REPUBLIKA.CO.ID, JAKARTA -- Komisi Pemberantasan Korupsi (KPK) memastikan akan mendalami dugaan keterlibatan Ketua BNP2TKI, Nusron Wahid terkait kasus suap yang menjerat anggota DPR, Bowo Sidik Pangarso. Wakil Ketua KPK, Laode Muhammad Syarif menegaskan, KPK akan memanggil dan memeriksa Nusron dalam kasus tersebut.
"Ya semua yang terlibat dan disebut, biasanya kan kami mintai klarifikasi," kata Syarif saat dikonfirmasi, Kamis (16/5).
Juru Bicara KPK, Febri Diansyah pun membenarkan KPK terus mengembangkan perkara Bowo. Menurutnya, kebutuhan-kebutuhan pemeriksaan terhadap pihak-pihak yang informasinya muncul di tahap penyidikan baik dari tersangka ataupun dari saksi terbuka kemungkinan dilakukan pemanggilan. Namun ia tidak bisa memastikan kapan Nusron akan dipanggil.
"Tapi apakah akan dilakukan dalam waktu dekat atau apakah akan dilakukan pemanggilan untuk nama-nama tertentu itu nanti penyidik yang tahu," kata Febri.
Febri memastikan, kasus ini terus berjalan untuk dua kasus. Pertama kasus dugaan suap, kedua dugaan penerimaan gratifikasi.

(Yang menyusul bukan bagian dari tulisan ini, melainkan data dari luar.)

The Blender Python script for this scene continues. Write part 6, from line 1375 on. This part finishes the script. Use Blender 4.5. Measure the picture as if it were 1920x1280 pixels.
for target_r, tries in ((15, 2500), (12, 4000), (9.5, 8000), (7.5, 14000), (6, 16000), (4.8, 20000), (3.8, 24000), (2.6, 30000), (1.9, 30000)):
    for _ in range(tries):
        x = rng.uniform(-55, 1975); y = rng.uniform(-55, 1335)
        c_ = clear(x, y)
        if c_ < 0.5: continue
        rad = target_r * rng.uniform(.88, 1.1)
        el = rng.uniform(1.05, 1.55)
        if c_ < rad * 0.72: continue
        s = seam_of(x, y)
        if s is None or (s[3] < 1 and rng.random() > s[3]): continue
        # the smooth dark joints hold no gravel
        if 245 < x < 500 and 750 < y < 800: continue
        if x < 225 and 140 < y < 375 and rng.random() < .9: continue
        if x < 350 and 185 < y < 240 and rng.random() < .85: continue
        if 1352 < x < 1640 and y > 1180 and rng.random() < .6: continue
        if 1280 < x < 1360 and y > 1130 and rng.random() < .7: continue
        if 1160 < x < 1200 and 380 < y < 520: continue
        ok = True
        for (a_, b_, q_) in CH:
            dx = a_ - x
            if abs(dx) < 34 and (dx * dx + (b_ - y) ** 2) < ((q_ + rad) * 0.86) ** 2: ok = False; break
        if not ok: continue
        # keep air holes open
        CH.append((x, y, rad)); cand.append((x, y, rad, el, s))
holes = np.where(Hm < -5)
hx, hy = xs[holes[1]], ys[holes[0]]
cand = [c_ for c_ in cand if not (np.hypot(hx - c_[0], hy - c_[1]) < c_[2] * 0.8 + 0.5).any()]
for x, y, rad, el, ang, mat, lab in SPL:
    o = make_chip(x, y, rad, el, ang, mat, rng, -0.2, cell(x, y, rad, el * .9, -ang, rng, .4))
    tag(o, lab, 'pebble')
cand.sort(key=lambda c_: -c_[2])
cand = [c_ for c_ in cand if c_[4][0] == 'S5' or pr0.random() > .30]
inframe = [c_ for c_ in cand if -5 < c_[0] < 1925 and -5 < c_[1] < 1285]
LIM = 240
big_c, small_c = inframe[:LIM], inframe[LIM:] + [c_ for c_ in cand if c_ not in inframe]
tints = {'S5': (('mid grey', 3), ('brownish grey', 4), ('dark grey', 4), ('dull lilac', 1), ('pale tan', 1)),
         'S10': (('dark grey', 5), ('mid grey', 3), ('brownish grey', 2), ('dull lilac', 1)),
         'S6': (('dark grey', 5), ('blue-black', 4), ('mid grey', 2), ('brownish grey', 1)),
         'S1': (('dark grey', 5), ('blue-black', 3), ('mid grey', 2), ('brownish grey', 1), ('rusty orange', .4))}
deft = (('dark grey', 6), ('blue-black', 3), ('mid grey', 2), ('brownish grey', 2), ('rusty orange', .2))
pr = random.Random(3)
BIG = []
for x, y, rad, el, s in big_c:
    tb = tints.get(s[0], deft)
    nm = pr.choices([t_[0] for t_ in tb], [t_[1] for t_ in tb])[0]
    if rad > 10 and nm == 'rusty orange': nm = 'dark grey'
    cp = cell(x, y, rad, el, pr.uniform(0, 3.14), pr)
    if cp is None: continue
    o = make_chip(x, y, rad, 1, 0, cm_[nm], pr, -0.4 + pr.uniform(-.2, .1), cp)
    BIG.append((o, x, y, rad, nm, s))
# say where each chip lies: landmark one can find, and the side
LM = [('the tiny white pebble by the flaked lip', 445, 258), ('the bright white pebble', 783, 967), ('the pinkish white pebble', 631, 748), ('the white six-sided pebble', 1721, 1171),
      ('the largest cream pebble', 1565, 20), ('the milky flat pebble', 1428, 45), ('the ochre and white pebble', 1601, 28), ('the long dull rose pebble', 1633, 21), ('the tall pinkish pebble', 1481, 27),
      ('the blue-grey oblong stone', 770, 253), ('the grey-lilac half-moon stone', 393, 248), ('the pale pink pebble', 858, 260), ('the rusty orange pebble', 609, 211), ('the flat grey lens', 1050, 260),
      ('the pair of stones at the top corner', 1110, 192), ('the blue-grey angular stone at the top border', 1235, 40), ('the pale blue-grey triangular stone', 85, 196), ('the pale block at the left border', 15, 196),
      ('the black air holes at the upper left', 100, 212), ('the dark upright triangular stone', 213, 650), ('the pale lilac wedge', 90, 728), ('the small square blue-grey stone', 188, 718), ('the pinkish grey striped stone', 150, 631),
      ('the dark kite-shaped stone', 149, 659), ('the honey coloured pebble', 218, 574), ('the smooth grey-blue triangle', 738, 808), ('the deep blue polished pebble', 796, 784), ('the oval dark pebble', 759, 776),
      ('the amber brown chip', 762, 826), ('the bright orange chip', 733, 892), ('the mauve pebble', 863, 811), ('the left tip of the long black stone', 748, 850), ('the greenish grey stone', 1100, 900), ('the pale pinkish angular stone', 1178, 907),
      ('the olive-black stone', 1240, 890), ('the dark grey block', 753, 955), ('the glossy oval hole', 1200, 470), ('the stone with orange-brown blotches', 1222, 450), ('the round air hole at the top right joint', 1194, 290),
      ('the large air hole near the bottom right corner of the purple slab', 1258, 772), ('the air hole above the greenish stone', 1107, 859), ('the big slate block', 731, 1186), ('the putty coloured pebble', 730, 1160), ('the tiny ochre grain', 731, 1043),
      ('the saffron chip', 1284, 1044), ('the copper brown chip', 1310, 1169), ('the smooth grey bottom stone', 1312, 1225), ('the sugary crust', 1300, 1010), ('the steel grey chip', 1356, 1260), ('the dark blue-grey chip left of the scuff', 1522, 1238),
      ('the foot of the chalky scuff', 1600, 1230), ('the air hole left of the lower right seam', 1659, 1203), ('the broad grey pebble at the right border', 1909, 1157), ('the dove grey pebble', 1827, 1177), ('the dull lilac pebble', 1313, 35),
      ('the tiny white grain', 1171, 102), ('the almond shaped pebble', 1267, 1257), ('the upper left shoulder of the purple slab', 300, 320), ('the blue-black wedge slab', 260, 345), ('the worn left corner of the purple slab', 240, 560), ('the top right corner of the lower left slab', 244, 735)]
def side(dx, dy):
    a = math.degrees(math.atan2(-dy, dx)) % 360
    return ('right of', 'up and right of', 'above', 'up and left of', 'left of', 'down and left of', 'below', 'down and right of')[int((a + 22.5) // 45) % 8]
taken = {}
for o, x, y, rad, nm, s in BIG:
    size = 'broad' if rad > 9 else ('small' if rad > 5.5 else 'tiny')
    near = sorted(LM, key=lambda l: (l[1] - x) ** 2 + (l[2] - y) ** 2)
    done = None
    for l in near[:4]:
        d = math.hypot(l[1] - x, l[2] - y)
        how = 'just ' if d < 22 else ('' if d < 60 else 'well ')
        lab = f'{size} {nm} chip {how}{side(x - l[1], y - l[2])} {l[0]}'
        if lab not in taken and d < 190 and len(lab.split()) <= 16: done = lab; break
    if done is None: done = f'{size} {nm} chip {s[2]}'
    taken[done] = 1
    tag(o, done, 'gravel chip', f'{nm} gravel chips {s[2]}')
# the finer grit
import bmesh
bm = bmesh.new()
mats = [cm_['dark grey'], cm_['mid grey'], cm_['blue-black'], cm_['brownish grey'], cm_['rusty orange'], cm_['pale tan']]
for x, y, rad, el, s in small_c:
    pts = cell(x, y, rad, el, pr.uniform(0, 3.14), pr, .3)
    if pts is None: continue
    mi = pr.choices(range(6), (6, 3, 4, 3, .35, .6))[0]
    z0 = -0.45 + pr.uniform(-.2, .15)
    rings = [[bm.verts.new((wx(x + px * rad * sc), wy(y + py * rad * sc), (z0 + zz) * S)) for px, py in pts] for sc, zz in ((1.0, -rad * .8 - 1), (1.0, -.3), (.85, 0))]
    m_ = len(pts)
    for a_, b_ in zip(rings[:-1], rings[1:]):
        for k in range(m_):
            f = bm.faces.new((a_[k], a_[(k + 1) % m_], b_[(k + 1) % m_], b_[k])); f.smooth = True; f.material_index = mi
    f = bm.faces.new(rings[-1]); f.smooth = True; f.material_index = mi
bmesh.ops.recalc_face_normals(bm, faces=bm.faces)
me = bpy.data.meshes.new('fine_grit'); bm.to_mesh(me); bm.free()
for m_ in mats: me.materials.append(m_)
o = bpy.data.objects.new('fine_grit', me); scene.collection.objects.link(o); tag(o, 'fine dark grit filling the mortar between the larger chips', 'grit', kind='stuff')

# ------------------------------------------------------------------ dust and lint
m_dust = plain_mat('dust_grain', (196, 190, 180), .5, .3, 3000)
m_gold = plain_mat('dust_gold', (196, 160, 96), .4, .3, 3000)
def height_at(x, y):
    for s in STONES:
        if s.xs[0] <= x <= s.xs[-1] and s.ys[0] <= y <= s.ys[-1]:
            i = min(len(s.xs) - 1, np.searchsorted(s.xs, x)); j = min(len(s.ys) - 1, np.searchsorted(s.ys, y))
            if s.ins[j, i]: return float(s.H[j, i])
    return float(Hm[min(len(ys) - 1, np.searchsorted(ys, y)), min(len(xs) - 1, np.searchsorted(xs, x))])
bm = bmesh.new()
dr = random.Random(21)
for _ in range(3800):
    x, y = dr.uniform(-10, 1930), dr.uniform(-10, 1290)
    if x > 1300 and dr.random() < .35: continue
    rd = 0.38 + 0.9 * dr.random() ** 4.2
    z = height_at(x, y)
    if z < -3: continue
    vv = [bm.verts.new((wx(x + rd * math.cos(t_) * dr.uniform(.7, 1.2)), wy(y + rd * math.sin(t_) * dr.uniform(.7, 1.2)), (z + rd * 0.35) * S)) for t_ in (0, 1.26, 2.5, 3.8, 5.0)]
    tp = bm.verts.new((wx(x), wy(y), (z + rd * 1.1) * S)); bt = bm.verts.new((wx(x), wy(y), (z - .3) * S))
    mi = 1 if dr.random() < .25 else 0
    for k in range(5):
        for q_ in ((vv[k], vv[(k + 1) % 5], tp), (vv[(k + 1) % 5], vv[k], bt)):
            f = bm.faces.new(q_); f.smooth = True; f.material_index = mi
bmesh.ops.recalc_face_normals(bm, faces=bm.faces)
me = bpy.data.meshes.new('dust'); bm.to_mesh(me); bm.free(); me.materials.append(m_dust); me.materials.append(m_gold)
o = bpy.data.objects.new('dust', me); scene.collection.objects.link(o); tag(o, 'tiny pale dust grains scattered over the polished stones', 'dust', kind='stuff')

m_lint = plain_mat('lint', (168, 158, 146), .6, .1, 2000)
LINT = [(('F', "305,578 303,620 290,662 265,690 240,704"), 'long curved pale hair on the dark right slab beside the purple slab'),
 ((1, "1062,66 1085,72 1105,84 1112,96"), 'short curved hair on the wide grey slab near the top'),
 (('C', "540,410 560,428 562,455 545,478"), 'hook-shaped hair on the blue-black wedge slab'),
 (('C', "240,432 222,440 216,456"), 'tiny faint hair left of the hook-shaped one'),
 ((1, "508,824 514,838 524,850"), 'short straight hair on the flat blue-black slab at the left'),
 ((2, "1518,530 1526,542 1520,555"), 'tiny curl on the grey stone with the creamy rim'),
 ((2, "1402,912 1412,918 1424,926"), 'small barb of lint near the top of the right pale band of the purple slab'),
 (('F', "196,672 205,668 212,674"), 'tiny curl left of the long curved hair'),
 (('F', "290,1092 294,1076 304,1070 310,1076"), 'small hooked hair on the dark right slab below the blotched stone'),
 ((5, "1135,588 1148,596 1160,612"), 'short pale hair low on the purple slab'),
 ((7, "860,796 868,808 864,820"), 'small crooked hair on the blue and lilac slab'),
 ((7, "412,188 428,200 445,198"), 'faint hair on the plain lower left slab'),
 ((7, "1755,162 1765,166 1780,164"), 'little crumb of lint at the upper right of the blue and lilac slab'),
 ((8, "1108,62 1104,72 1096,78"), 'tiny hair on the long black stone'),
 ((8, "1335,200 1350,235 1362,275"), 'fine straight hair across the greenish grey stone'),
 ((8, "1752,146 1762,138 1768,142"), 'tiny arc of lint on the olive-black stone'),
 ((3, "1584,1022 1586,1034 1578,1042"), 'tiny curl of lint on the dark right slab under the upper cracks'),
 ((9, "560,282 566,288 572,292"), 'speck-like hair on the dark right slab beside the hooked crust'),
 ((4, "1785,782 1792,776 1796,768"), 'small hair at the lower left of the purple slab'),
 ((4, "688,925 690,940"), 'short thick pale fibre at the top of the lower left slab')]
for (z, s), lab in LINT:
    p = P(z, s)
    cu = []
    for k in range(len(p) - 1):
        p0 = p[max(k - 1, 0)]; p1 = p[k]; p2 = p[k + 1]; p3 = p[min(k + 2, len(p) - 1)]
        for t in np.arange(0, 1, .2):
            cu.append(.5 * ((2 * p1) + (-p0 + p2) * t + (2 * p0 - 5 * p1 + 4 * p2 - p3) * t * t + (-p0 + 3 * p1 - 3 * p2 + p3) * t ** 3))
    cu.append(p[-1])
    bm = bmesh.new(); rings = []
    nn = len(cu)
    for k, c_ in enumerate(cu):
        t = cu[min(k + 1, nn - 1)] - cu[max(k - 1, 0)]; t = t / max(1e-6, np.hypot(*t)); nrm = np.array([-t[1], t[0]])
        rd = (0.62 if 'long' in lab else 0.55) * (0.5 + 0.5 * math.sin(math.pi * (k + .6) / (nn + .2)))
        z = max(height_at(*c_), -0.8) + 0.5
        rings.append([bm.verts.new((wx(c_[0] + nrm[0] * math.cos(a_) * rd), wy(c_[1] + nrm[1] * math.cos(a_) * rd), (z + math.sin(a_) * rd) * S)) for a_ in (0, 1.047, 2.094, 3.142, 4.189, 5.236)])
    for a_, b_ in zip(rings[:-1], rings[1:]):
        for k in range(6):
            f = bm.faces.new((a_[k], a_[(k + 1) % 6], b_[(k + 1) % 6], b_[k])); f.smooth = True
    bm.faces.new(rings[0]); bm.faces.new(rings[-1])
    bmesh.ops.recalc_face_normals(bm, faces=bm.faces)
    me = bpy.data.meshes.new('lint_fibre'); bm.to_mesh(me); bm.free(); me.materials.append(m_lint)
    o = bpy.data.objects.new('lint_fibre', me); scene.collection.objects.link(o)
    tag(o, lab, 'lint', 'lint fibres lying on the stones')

Nama Nusron diseret Bowo dalam pusaran suap jasa pengangkutan pupuk Indonesia. Bowo mengaku diperintahkan Nusron menyiapkan 400 ribu amplop cikal bakal 'serangan fajar' Pemilu 2019.
Diketahui, Bowo merupakan caleg pejawat Golkar dari daerah pemilihan (Dapil) Jawa Tengah II. Bowo dan Nusron maju sebagai caleg di dapil yang sama.
Bowo melalui kuasa hukumnya saat itu Saut Edward Rajagukguk pernah menyebut jika Nusron lebih banyak menyiapkan amunisi untuk politik kotornya sebanyak 600 ribu amplop.
Bahkan ia juga menyebut jika perintah menyiapkan 400 ribu amplop itu disampaikan Nusron secara langsung saat melakukan pertemuan dengan Bowo di Gedung DPR RI.
Sebaliknya, Nusron membantah semua pernyataan Bowo. Ia menyebut pernyataan Bowo, tidak benar.
KPK menetapkan Bowo bersama Marketing Manager PT HTK, Asty Winasti dan pejabat PT Inersia, Indung sebagai tersangka kasus dugaan suap terkait kerja sama pengangkutan pupuk milik PT Pupuk Indonesia Logistik dengan PT HTK.
Bowo dan Idung sebagai penerima sedangkan Asty pemberi suap. Bowo diduga meminta fee dari PT HTK atas biaya angkut. Total fee yang diterima Bowo 2 dollar AS permetric ton. Diduga telah terjadi enam kali menerima fee di sejumlah tempat seperti rumah sakit, hotel dan kantor PT HTK sejumlah Rp221 juta dan 85,130 dollar AS.
Bowo dan Indung selaku penerima suap disangkakan melanggar Pasal 12 huruf a atau b ayat (1) atau Pasal 11 Undang-Undang Nomor 31 Tahun 1999 sebagaimana diubah dengan UU Nomor 20 Tahun 2001 tentang Pemberantasan Tindak Pidana Korupsi juncto Pasal 55 ayat (1) ke-1 KUHP.
Sedangkan Asty selaku penyuap dijerat Pasal 5 ayat (1) huruf a atau b atau Pasal 13 Undang-Undang Nomor 31 Tahun 1999 sebagaimana diubah dengan UU Nomor 20 Tahun 2001 tentang Pemberantasan Tindak Pidana Korupsi.